▸ **SET TASK**
Repeat the material exactly as it appears.

▸ **SUPPLIED INFORMATION**
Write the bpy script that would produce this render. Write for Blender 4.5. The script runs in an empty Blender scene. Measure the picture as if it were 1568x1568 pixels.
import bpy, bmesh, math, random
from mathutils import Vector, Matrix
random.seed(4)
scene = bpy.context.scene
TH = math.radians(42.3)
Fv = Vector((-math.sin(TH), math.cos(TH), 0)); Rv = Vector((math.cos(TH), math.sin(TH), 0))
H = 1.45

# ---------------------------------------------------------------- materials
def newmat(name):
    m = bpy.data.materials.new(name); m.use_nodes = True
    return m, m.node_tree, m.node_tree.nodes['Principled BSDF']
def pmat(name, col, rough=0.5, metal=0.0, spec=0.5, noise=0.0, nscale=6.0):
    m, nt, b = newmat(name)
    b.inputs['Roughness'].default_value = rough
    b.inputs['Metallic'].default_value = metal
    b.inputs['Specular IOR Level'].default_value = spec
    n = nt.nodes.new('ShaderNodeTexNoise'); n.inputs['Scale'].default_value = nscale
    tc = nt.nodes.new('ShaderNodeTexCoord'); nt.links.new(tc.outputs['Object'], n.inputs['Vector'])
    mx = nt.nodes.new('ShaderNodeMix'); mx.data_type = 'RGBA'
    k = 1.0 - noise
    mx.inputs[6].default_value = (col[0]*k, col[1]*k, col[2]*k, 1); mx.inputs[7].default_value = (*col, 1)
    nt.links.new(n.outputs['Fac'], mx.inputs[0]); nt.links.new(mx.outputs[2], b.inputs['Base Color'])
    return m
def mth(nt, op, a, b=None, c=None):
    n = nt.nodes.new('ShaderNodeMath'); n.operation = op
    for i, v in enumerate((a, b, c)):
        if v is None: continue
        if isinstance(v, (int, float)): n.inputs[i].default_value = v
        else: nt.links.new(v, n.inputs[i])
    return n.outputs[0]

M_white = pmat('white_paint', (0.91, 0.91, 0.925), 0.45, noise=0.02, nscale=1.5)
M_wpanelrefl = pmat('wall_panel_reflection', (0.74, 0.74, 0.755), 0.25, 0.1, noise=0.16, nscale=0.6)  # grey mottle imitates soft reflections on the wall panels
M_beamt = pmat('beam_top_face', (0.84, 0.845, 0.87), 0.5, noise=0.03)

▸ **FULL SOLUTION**
Write the bpy script that would produce this render. Write for Blender 4.5. The script runs in an empty Blender scene. Measure the picture as if it were 1568x1568 pixels.
import bpy, bmesh, math, random
from mathutils import Vector, Matrix
random.seed(4)
scene = bpy.context.scene
TH = math.radians(42.3)
Fv = Vector((-math.sin(TH), math.cos(TH), 0)); Rv = Vector((math.cos(TH), math.sin(TH), 0))
H = 1.45

# ---------------------------------------------------------------- materials
def newmat(name):
    m = bpy.data.materials.new(name); m.use_nodes = True
    return m, m.node_tree, m.node_tree.nodes['Principled BSDF']
def pmat(name, col, rough=0.5, metal=0.0, spec=0.5, noise=0.0, nscale=6.0):
    m, nt, b = newmat(name)
    b.inputs['Roughness'].default_value = rough
    b.inputs['Metallic'].default_value = metal
    b.inputs['Specular IOR Level'].default_value = spec
    n = nt.nodes.new('ShaderNodeTexNoise'); n.inputs['Scale'].default_value = nscale
    tc = nt.nodes.new('ShaderNodeTexCoord'); nt.links.new(tc.outputs['Object'], n.inputs['Vector'])
    mx = nt.nodes.new('ShaderNodeMix'); mx.data_type = 'RGBA'
    k = 1.0 - noise
    mx.inputs[6].default_value = (col[0]*k, col[1]*k, col[2]*k, 1); mx.inputs[7].default_value = (*col, 1)
    nt.links.new(n.outputs['Fac'], mx.inputs[0]); nt.links.new(mx.outputs[2], b.inputs['Base Color'])
    return m
def mth(nt, op, a, b=None, c=None):
    n = nt.nodes.new('ShaderNodeMath'); n.operation = op
    for i, v in enumerate((a, b, c)):
        if v is None: continue
        if isinstance(v, (int, float)): n.inputs[i].default_value = v
        else: nt.links.new(v, n.inputs[i])
    return n.outputs[0]

M_white = pmat('white_paint', (0.91, 0.91, 0.925), 0.45, noise=0.02, nscale=1.5)
M_wpanelrefl = pmat('wall_panel_reflection', (0.74, 0.74, 0.755), 0.25, 0.1, noise=0.16, nscale=0.6)  # grey mottle imitates soft reflections on the wall panels
M_beamt = pmat('beam_top_face', (0.84, 0.845, 0.87), 0.5, noise=0.03)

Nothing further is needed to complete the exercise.